One of the ways we make our clients’ homes more weatherproof and comfortable is to apply foam insulation, a spray-applied material that forms continuous insulation and air sealing barriers on walls, roofs and floors.  The reasons? According to the U.S. Department of Energy, buildings treated with spray foam typically insulate as much as 50% better than traditional insulation products. It also protects against moisture infiltration, which reduces the chance of harmful mold and mildew and can even serve as a sound barrier.  It also may qualify for tax deductions (ask your tax advisor).

There are two main types of foam insulation — open-cell and closed-cell.  Open-cell foam tends to have enhanced breathability and will maintain a certain amount of flexibility for the long term.
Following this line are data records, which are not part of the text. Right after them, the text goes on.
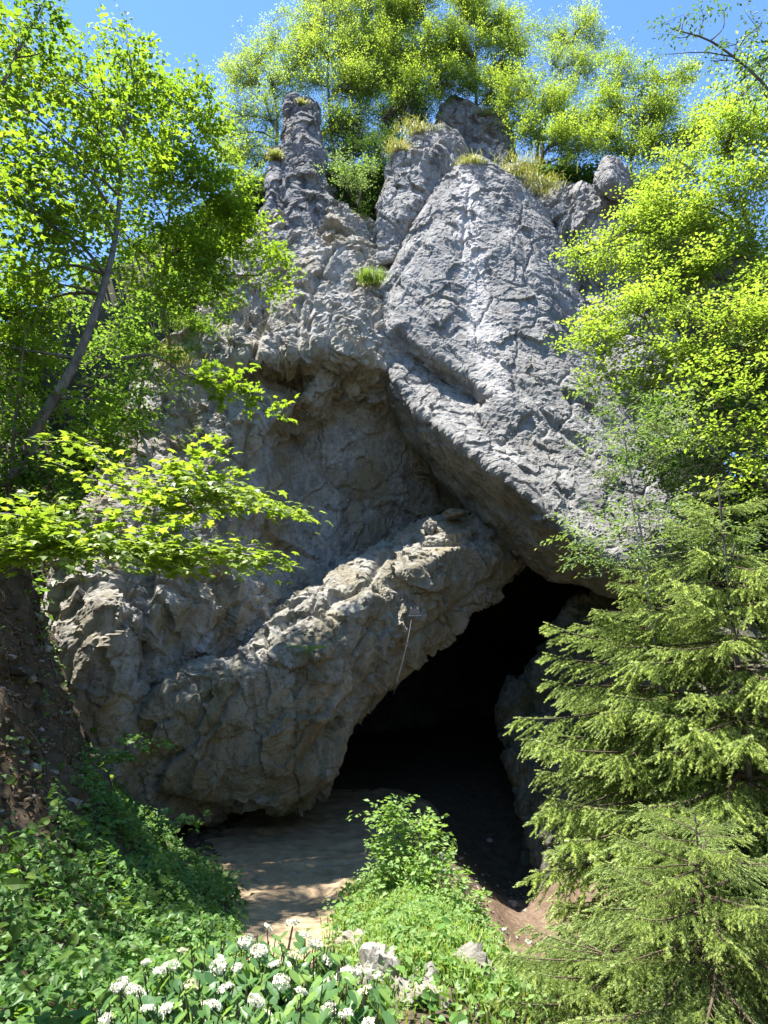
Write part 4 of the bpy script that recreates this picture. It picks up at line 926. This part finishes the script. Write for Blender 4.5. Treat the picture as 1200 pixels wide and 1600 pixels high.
stem1 = [P(-260, 890, 6.6), P(-60, 862, 6.4), P(120, 852, 6.3), P(235, 828, 6.2), P(270, 800, 6.15), P(305, 782, 6.15), P(360, 790, 6.1)]
leafy_branch('sycamore_branch', 'sunlit upper sycamore bough with lobed leaves reaching over the rock wall', 'tree branch', stem1, .018, tw, M_syc, .088, LOBED, M_pale, cap=300)
tw = []
T(200, 860, 5.6, 330, 850, 5.5, 8); T(240, 870, 5.6, 465, 885, 5.6, 11); T(260, 870, 5.6, 400, 850, 5.7, 9); T(180, 860, 5.5, 230, 885, 5.2, 7); T(150, 850, 5.5, 160, 880, 5.2, 6)
T(120, 840, 5.5, 40, 775, 5.6, 8); T(100, 840, 5.4, -20, 800, 5.3, 8); T(90, 860, 5.3, 0, 850, 5.0, 8); T(220, 850, 5.6, 280, 815, 5.7, 7); T(60, 850, 5.3, 80, 800, 5.3, 7); T(130, 850, 5.4, 190, 800, 5.6, 7); T(250, 880, 5.5, 300, 895, 5.4, 6); T(40, 870, 5.3, -20, 880, 5.1, 6); T(60, 860, 5.4, 110, 890, 5.1, 7); T(20, 850, 5.3, 30, 820, 5.4, 7); T(150, 850, 5.5, 120, 790, 5.8, 7); T(250, 850, 5.6, 230, 800, 5.9, 6); T(300, 860, 5.6, 390, 890, 5.4, 7); T(350, 860, 5.6, 420, 870, 5.5, 6)
stem2 = [P(-300, 900, 5.8), P(-80, 868, 5.6), P(60, 855, 5.5), P(180, 858, 5.55), P(260, 868, 5.6), P(360, 862, 5.6), P(430, 872, 5.6)]
leafy_branch('sycamore_branch', 'lower sycamore bough with flat layers of leaves running in from the left edge', 'tree branch', stem2, .017, tw, M_syc, .085, LOBED, M_pale, cap=300)

# ------------------------------------------------------------------ ground cover
def scatter(n, x0, x1, y0, y1, keep):
    x = R.uniform(x0, x1, n); y = R.uniform(y0, y1, n); k = keep(x, y) > R.random(n); return x[k], y[k]
def cover(name, n, box, keep, mat, tpl, size, height, tilt=.55):
    x, y = scatter(n, *box, keep); p3 = np.stack([x, y, np.zeros(len(x))], 1)
    bush = np.clip(.5+.9*fbm(p3*.75, 3, 90), .05, 1.3)
    z = gz(x, y)+R.random(len(x))**.7*height*bush
    a = R.uniform(0, 6.28, len(x)); d = np.stack([np.cos(a), np.sin(a), -.35+R.normal(size=len(x))*.3], 1)
    # leaves turn outwards from the slope
    n_ = np.stack([R.normal(size=len(x))*tilt+.25+1.3*sstep(-3.6, -5.2, x)*(name == 'leaf_litter'), R.normal(size=len(x))*tilt-.3, np.ones(len(x))], 1)
    rnd = np.clip(.45+.35*fbm(p3*1.2, 2, 31)+.2*R.normal(size=len(x)), 0, 1)
    o = link(name, leaf_mesh(name, np.stack([x, y, z], 1), d, n_, size*(.6+.8*R.random(len(x))), tpl, rnd), mat)
    return tag(o, kind='stuff')
def ivy_keep(x, y):
    edge = np.interp(y, [3, 9, 12, 15, 17, 19], [-1.2, -1.7, -2.2, -3.0, -4.3, -5.6])
    p3 = np.stack([x, y, 0*x], 1)
    dirt = inside(DIRT, x+.5*fbm(p3*.9, 3, 12), y+.7*fbm(p3*.9, 3, 13))
    return sstep(-.2, .5, edge-x+.5*fbm(p3*1.3, 3, 5))*np.where(dirt, .05+.3*(noise(p3*1.1, 8) > .45), 1)
cover('ivy', 66000, (-11, -1, 3.5, 19), ivy_keep, M_ivy, IVY, .088, .75)
cover('leaf_litter', 60000, (-11, 5, 8, 22), lambda x, y: np.where(x < -4.0, .35, .10), M_litter, OVAL, .075, .06)
cover('herbs', 3600, (-9, -1.5, 5, 18), ivy_keep, M_hazel, BLADE, .17, .8)
cover('undergrowth', 6000, (4.4, 9, 11, 20), lambda x, y: sstep(4.5, 5.6, x-(y-13)*.12), M_ivy, OVAL, .10, .5)
cover('nettles', 9000, (-5.5, -1.2, 8, 17.5), lambda x, y: ivy_keep(x, y)*sstep(-4.5, -2.5, x), M_elder, OVAL, .09, .6)
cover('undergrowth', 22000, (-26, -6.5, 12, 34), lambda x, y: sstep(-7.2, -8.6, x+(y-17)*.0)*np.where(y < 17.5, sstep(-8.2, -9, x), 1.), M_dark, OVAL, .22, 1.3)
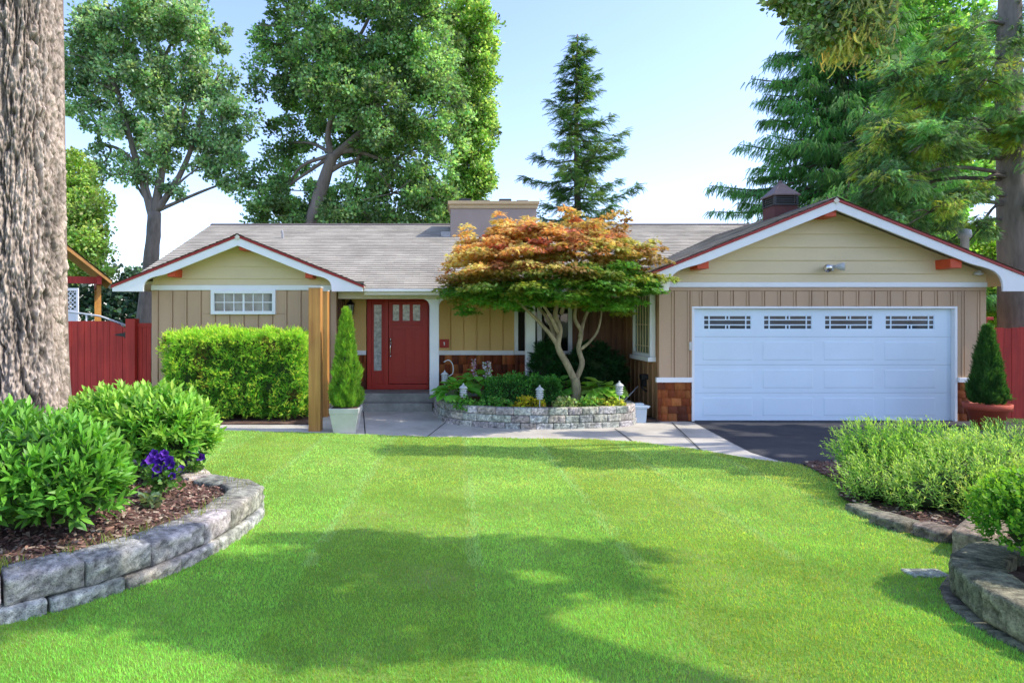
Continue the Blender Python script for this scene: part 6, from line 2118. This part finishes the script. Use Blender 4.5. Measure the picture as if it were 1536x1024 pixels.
# big fir trunk
def fir():
    x0, y0 = -4.79, 7.05
    root = empty('fir_tree', (x0, y0, .2)); tag(root, 'massive fir trunk with deeply furrowed bark at the left frame edge', 'tree')
    nth, nz = 480, 560
    zs = np.linspace(.05, 8.5, nz)
    V = np.zeros((nz, nth, 3)); C = np.zeros((nz, nth, 3))
    for i, z in enumerate(zs):
        R0 = .505 - .012 * (z - 1) + .20 * math.exp(-max(0, z - .25) * 2.6)
        wob = z * 1.0
        for k in range(nth):
            a = 2 * pi * k / nth
            cx_, sx_ = math.cos(a), math.sin(a)
            if sx_ > .55:           # back of the trunk: no need for fine bark
                V[i, k] = (x0 + R0 * cx_, y0 + R0 * sx_, z); C[i, k] = (.25, .2, .16); continue
            q = Vector((cx_ * 4.8, sx_ * 4.8, z * 1.45))
            wv = Vector((noise.noise(q * .9), noise.noise(q * .9 + Vector((5, 5, 5))), noise.noise(q * .7 + Vector((9, 1, 4)))))
            d1 = noise.voronoi(q + wv * 1.5)[0]
            e1 = min(1, (d1[1] - d1[0]) * 3.4)
            q3 = Vector((cx_ * 10, sx_ * 10, z * 6.5)) + wv * 3.0
            d2 = noise.voronoi(q3)[0]
            e2 = min(1, (d2[1] - d2[0]) * 2.6)
            n1 = noise.noise(Vector((cx_ * 2.6, sx_ * 2.6, z * .8)))
            n2 = noise.noise(Vector((cx_ * 16, sx_ * 16, z * 11)))
            n3 = noise.noise(Vector((cx_ * 36, sx_ * 36, z * 30)))
            mk_ = min(1, max(0, noise.noise(Vector((cx_ * 6, sx_ * 6, z * 2.6)) + Vector((31, 2, 7))) * 3.2 + .25))
            e1 = e1 + (1 - e1) * mk_ * .85
            fur, fur2 = e1 ** .55, e2 ** .7
            ck = 1 if noise.noise(Vector((cx_ * 9, sx_ * 9, z * 3.2)) + Vector((7, 7, 7))) > -.05 else .35
            h = .055 * fur + .026 * fur2 * fur * ck + .034 * n2 + .020 * n3 + .025 * n1
            R = R0 - .095 + h
            V[i, k] = (x0 + R * cx_, y0 + R * sx_, z)
            d = .24 + .62 * fur * (.45 + .55 * fur2) + .16 * fur
            w_ = noise.noise(Vector((cx_ * 2, sx_ * 2, z * 1.4)) + Vector((20, 3, 3)))
            warm = .5 + .5 * noise.noise(Vector((cx_ * 7, sx_ * 7, z * 4)) + Vector((2, 30, 3)))
            fur2 = fur2 * ck + (1 - ck) * .8
            c = (np.array([.42, .355, .295]) * (1 - warm) + np.array([.44, .345, .265]) * warm) * d * (1 + .30 * w_ + .55 * n2 + .5 * n3)
            C[i, k] = np.clip(c, .02, .8)
    idx = np.arange(nz * nth).reshape(nz, nth)
    j = np.roll(idx, -1, axis=1)
    f = np.stack([idx[:-1], j[:-1], j[1:], idx[1:]], -1).reshape(-1, 4)
    np_mesh('trunk', V.reshape(-1, 3), [f], C.reshape(-1, 3), M['fir_bark'], root, True)
    P, A, S = [], [], []
    m_ = MB()
    for k in range(26):
        a = k * 2.4; z = 6.9 + 1.5 * (k / 26); Lb = 2.4 - 1.2 * (k / 26)
        d = Vector((math.cos(a), math.sin(a), 0))
        if d.x > .55 and d.y < .2: continue
        st = Vector((x0, y0, z)); en = st + d * Lb + Vector((0, 0, -.2)) + Vector((0, 0, .6))
        m_.tube([st, (st + en) / 2 + Vector((0, 0, .12)), en], [.06, .04, .015], 6)
        for q in range(40):
            t = random.uniform(.25, 1); P.append(st.lerp(en, t) + Vector((random.uniform(-.3, .3), random.uniform(-.3, .3), random.uniform(-.08, .15)))); A.append(tuple(d + Vector((random.uniform(-.8, .8), random.uniform(-.8, .8), -.2)))); S.append(random.uniform(.2, .4))
    m_.build('branches', M['bark_dark'], root, True)
    n = len(P)
    instance('crown', SPRAY, np.array([tuple(p) for p in P]), frames(np.array(A), rng.normal(0, .3, (n, 3)) + np.array([0, 0, 1.])), np.array(S), shade_cols((.05, .11, .04), n, .2), M['needle'], root)


fir()

# broad tree across the driveway, beyond the right frame edge: it shades the drive and the far edge of the lawn
bx, by = 13.4, 9.3
root = empty('driveway_tree', (bx, by, 0)); tag(root, 'spreading tree across the driveway just beyond the right edge of the view', 'tree')
m_ = MB()
limb(m_, [(bx, by, -.1), (bx - .1, by, 3.0), (bx - .4, by + .1, 6.2), (bx - .9, by, 8.6)], .30, .12, 12)
BB = [(above(*p), r) for p, r in (((.0, 9.0, 8.0), (.9, .30, .3)), ((1.3, 8.8, 8.0), (.8, .36, .3)), ((2.4, 8.5, 8.2), (.9, .42, .4)), ((3.3, 8.2, 7.8), (.8, .45, .4)), ((4.3, 8.0, 8.0), (.8, .50, .4)), ((4.9, 7.3, 7.6), (.6, .45, .4)), ((3.9, 7.5, 7.7), (.5, .22, .3)), ((1.9, 8.0, 7.7), (.45, .14, .3)),
      ((-.6, 8.9, 8.0), (.5, .10, .2)), ((5.5, 9.4, 8.4), (1.0, .7, .6)), ((6.8, 10.3, 8.2), (1.1, .7, .6)), ((7.6, 9.2, 8.4), (1.1, .8, .6)), ((5.9, 10.9, 8.0), (.8, .4, .5)), ((4.2, 10.6, 8.0), (.5, .22, .3)), ((2.6, 10.5, 8.0), (.5, .14, .3)))]
for c, r in BB:
    limb(m_, [(bx - .5, by + .1, 6.6), (Vector((bx - .6, by, 7.8)) + Vector(c)) / 2 + Vector((0, 0, .3)), c], .10, .02, 6)
m_.build('trunk', M['bark'], root, True)
foliage('crown', BB, 620, 46, .22, .13, (.16, .28, .06), M['leaf'], root, LEAF_BROAD, shell=.35)
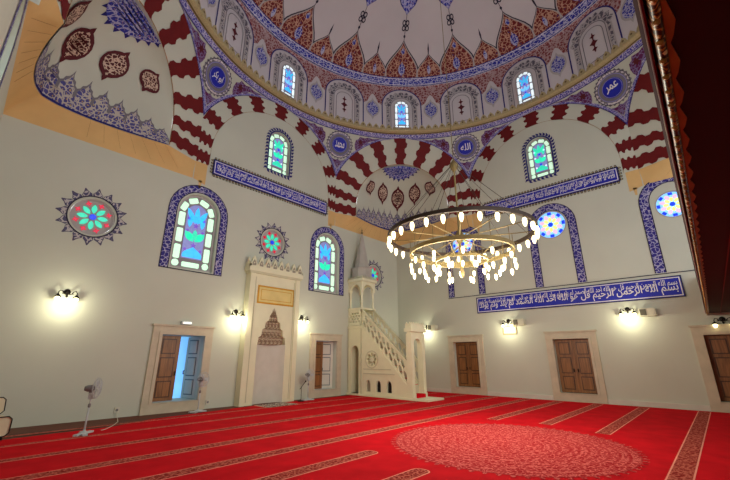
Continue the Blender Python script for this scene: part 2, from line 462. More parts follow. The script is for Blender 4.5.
def wall_mesh(pl, smax, holes, upper=True, reveal=.3):
    M = MB()
    if upper: parts = [(rect(-smax, smax, 0, ZT0), 0, ZT0), (rect(-HS - .03, HS + .03, ZT0, 13.3), ZT0, 99)]
    else: parts = [(rect(-smax, smax, 0, ZT0), 0, ZT0), (rect(-smax, smax, ZT0, 13.3), ZT0, 99)]
    for out, za, zb in parts:   # cut each part into columns with at most one column of holes
        hs = [h for h, _ in holes if za <= min(p[1] for p in h) < zb]
        xs = sorted((min(p[0] for p in h), max(p[0] for p in h)) for h in hs)
        cuts = [out[0][0]]; grp = []
        for a, b in xs:
            if grp and a < grp[-1][1]: grp[-1][1] = max(grp[-1][1], b)
            else: grp.append([a, b])
        for g0, g1 in zip(grp, grp[1:]): cuts.append((g0[1] + g1[0]) / 2)
        cuts.append(out[1][0])
        for x0, x1 in zip(cuts, cuts[1:]):
            col_h = sorted([h for h in hs if x0 < h[0][0] < x1], key=lambda h: min(p[1] for p in h))
            zc = [out[0][1]] + [(max(p[1] for p in h0) + min(p[1] for p in h1)) / 2 for h0, h1 in zip(col_h, col_h[1:])] + [out[2][1]]
            for k in range(len(zc) - 1):
                M.decal([rect(x0, x1, zc[k], zc[k + 1])] + [list(reversed(h)) for h in col_h[k:k + 1]], pl.on(0), 'plaster')
    for h, dep in holes:
        for k in range(len(h)):
            a, b = h[k], h[(k + 1) % len(h)]
            M.face([pl.P(*a), pl.P(*b), pl.P(*b, dep), pl.P(*a, dep)], 'plaster')
    if upper:
        voussoirs(M, pl, RI, 0, layer(0))
        for sg in (-1, 1):   # tan stone block at the foot of the arch
            x0, x1 = sorted((sg * 3.0, sg * HS))
            M.decal([(x0, ZT0 - .12), (x1, ZT0), (x1, ZT1 + .02), (x0, ZT1 + .02)] if sg > 0 else [(x0, ZT0), (x1, ZT0 - .12), (x1, ZT1 + .02), (x0, ZT1 + .02)], pl.on(layer(0)), 'tan_stone')
            M.decal([(sg * 3.15, ZT0 - .3), (sg * 3.22, ZT0 - .3), (sg * 3.24, ZT0), (sg * 3.12, ZT0)], pl.on(layer(0)), 'tan_stone')
    return M

DOORS_Q = [(-2.98, .67), (3.1, .62)]
DOORS_R = [(-4.37, .61), (.11, .63), (4.63, .63)]
DZ0, DZ1, FZ0, FZ1 = .3, 2.27, .08, 2.52
WINQ = [-3.03, 3.05]

# qibla wall ---------------------------------------------------------
holes = [(rect(c - w, c + w, DZ0, DZ1), 1.0) for c, w in DOORS_Q] + [(arch(c, .72, 4.42, 6.47), .3) for c in WINQ] + [(arch(.04, .55, 9.3, 10.75), .22)]
RQ = [(-6.03, 5.5, .87), (.05, 6.1, .84), (6.3, 5.7, .84)]
holes += [(circ(x, z, r * .63, 36), .2) for x, z, r in RQ]
M = wall_mesh(QB, A + .15, holes)
for c in WINQ:
    painted_arch_band(M, QB, c, 1.06, .76, 4.38, 6.47)
    M.decal(rect(c - 1.06, c + 1.06, 4.35, 4.385), QB.on(layer(2)), 'ink')
for x, z, r in RQ: starburst(M, QB, x, z, r * .7, r)
def upper_window_border(M, pl, c):
    M.decal([arch(c, .6, 9.26, 10.75), list(reversed(arch(c, .54, 9.3, 10.75)))], pl.on(layer(0)), 'navy')
    serration(M, pl, along(arch(c, .61, 9.25, 10.75), .17), .14, 'navy', 1)
upper_window_border(M, QB, .04)
tag(M.build('wall_back'), kind='structure')

# right wall ---------------------------------------------------------
NICHES = [-4.1, .08, 4.14]
ROSR = [(-4.1, 7.0, .6), (.06, 7.0, .62), (4.12, 6.78, .5)]
holes = [(rect(c - w, c + w, DZ0, DZ1), .3) for c, w in DOORS_R] + [(arch(.04, .55, 9.3, 10.75), .22)] + [(circ(x, z, r, 36), .06) for x, z, r in ROSR]
M = wall_mesh(RT, A, holes)
for c in NICHES: painted_arch_band(M, RT, c, .97, .64, 4.4, 6.98)
M.decal(rect(-5.1, 6.5, 4.345, 4.375), RT.on(layer(2)), 'ink')
upper_window_border(M, RT, .04)
tag(M.build('wall_right'), kind='structure')

# left wall ----------------------------------------------------------
M = wall_mesh(LF, A + .2, [(arch(3.0, .72, 4.42, 6.47), .3), (arch(-3.0, .72, 4.42, 6.47), .3)], upper=False)
for c in (3.0, -3.0): painted_arch_band(M, LF, c, 1.06, .76, 4.38, 6.47)
tag(M.build('wall_left'), kind='structure')

M = MB(); M.box(-9.2, 9.2, -9.2, -9.0, 0, 3.0, 'plaster')  # unseen low wall added to block world light below the gallery
tag(M.build('wall_front_blocker'), kind='structure')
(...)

The flexible aspects have advantages in maintaining good air seals when applied to surfaces that are likely to expand and contract. Foxcraft has had success with closed-cell products in applications with less movement, like basements, foundations and crawlspace walls. Many of our projects incorporate both types of insulation as we strive to find the most appropriate balance in today’s mixed construction techniques.

Spray foam insulation products are dependent on contact with the atmosphere in order to cure, so these materials cannot be applied behind existing drywall or plaster. They are best suited to remodeling projects and new construction that involve open wall cavity access prior to drywall installation. We often recommend the use of both open- and closed-cell as part of a total insulation envelope. These products are safe to handle and have little off-gassing even during the installation process. Some projects, powder baths and media rooms specifically, can be ideal spaces to incorporate spray foam as a sound buffer.

Thinking about a renovation? Weatherproofing is built into our design and construction process and helps make the spaces we create as comfortable and energy efficient as they are beautiful.